DATA SEGMENT>
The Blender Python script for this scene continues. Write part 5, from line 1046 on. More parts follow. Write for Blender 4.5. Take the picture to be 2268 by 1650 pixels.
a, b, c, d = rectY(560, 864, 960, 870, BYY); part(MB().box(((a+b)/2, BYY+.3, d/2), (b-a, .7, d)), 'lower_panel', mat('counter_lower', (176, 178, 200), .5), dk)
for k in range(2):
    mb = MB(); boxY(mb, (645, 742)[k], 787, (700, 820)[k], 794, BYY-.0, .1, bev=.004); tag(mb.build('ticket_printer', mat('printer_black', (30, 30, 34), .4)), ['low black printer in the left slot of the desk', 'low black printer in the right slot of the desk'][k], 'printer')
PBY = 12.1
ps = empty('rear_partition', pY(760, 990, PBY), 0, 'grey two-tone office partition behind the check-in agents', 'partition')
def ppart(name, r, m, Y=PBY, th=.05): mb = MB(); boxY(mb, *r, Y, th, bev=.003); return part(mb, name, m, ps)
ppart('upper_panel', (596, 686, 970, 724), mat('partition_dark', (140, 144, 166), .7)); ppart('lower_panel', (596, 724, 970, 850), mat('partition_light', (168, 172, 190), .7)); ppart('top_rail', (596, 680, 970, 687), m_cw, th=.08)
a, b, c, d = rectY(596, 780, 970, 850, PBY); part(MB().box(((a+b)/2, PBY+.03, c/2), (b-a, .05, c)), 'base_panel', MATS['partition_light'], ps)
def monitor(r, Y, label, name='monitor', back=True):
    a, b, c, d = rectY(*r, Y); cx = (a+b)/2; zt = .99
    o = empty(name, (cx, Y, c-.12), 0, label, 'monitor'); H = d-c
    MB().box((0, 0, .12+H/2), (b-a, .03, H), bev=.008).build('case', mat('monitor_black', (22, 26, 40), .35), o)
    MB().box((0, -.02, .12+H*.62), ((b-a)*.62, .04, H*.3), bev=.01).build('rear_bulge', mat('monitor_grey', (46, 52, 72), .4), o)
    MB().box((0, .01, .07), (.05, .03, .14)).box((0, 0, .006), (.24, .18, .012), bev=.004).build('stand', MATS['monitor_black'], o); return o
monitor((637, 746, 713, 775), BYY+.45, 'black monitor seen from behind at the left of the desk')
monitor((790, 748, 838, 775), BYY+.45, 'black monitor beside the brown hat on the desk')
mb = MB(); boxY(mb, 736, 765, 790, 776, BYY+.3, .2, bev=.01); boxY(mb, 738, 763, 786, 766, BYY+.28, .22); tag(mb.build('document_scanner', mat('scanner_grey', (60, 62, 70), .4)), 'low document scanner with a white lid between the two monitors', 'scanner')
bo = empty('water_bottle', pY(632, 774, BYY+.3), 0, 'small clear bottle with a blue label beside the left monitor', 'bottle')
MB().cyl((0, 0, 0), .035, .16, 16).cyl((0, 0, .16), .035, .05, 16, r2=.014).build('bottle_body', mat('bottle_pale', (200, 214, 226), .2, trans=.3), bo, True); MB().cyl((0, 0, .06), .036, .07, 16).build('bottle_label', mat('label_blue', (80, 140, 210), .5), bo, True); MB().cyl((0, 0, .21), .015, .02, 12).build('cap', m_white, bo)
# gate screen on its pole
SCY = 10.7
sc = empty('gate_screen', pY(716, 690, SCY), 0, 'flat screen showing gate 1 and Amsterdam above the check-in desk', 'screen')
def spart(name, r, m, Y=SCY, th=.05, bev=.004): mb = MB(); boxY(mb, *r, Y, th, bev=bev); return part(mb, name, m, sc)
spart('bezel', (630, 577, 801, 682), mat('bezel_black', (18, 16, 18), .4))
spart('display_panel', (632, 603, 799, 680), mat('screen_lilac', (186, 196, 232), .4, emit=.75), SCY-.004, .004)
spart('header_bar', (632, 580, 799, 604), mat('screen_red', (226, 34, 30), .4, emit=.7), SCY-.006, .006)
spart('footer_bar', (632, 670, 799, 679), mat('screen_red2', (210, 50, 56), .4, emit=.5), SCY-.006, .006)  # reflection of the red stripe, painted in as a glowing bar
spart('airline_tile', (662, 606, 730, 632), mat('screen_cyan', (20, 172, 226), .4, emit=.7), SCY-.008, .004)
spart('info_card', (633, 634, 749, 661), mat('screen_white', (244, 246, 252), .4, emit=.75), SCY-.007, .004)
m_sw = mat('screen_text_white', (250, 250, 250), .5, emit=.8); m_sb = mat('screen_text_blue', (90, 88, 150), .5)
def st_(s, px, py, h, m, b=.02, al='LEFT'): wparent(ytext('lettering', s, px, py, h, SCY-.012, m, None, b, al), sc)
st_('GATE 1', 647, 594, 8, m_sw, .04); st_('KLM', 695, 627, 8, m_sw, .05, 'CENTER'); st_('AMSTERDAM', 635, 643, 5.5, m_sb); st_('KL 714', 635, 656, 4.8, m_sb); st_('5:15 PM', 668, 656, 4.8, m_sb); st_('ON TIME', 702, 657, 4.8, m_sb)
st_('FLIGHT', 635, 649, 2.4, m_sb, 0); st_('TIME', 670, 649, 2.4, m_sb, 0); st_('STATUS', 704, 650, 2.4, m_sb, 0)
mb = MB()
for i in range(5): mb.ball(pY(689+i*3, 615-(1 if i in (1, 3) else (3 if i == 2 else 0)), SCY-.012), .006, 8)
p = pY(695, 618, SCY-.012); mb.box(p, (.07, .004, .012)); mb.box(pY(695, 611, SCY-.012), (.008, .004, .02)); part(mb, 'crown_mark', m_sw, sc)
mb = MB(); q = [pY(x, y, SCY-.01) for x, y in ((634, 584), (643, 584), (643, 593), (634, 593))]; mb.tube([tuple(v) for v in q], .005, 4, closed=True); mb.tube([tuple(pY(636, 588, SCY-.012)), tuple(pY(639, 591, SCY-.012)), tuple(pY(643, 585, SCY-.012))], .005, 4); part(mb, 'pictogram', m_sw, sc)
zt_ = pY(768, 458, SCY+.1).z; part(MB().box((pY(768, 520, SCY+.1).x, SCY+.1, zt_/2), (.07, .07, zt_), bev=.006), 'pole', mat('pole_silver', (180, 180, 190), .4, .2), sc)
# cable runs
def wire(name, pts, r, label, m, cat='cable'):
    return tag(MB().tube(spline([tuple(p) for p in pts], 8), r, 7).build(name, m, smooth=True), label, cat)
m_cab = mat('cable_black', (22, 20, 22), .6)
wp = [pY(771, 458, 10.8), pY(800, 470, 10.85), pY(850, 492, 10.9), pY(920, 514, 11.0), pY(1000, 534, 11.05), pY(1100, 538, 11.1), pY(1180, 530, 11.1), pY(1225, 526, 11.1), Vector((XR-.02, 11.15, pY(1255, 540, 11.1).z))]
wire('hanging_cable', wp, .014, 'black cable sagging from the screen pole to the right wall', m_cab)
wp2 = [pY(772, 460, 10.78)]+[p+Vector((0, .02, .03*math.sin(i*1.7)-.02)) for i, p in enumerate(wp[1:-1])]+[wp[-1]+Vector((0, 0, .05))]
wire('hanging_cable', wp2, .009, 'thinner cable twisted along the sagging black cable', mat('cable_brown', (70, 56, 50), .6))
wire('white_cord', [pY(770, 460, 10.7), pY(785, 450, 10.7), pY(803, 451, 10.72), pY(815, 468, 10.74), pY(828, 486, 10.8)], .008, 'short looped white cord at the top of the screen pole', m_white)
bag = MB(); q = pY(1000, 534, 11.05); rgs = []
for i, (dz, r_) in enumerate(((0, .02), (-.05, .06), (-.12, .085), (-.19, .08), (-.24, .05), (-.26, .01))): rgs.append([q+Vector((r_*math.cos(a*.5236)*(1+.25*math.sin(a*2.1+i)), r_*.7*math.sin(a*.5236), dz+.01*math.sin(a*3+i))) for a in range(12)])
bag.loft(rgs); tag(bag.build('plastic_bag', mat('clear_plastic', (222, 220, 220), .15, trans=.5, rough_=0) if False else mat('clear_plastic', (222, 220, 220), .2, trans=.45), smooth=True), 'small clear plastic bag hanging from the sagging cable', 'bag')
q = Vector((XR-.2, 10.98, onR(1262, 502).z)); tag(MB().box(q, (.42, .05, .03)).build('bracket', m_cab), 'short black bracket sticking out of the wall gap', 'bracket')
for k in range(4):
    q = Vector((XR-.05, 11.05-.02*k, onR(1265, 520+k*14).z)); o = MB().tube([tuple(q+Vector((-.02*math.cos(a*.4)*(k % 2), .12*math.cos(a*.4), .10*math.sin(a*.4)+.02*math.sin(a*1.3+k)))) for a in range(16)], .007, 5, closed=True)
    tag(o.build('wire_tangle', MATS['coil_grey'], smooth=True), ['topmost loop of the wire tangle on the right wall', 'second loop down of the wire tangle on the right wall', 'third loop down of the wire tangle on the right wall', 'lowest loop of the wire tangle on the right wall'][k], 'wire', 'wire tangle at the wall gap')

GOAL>
Identify each line of the material where the word "from" shows up, and copy it.

SOLUTION TO THIS EXERCISE>
The Blender Python script for this scene continues. Write part 5, from line 1046 on. More parts follow. Write for Blender 4.5. Take the picture to be 2268 by 1650 pixels.
monitor((637, 746, 713, 775), BYY+.45, 'black monitor seen from behind at the left of the desk')
wire('hanging_cable', wp, .014, 'black cable sagging from the screen pole to the right wall', m_cab)
bag.loft(rgs); tag(bag.build('plastic_bag', mat('clear_plastic', (222, 220, 220), .15, trans=.5, rough_=0) if False else mat('clear_plastic', (222, 220, 220), .2, trans=.45), smooth=True), 'small clear plastic bag hanging from the sagging cable', 'bag')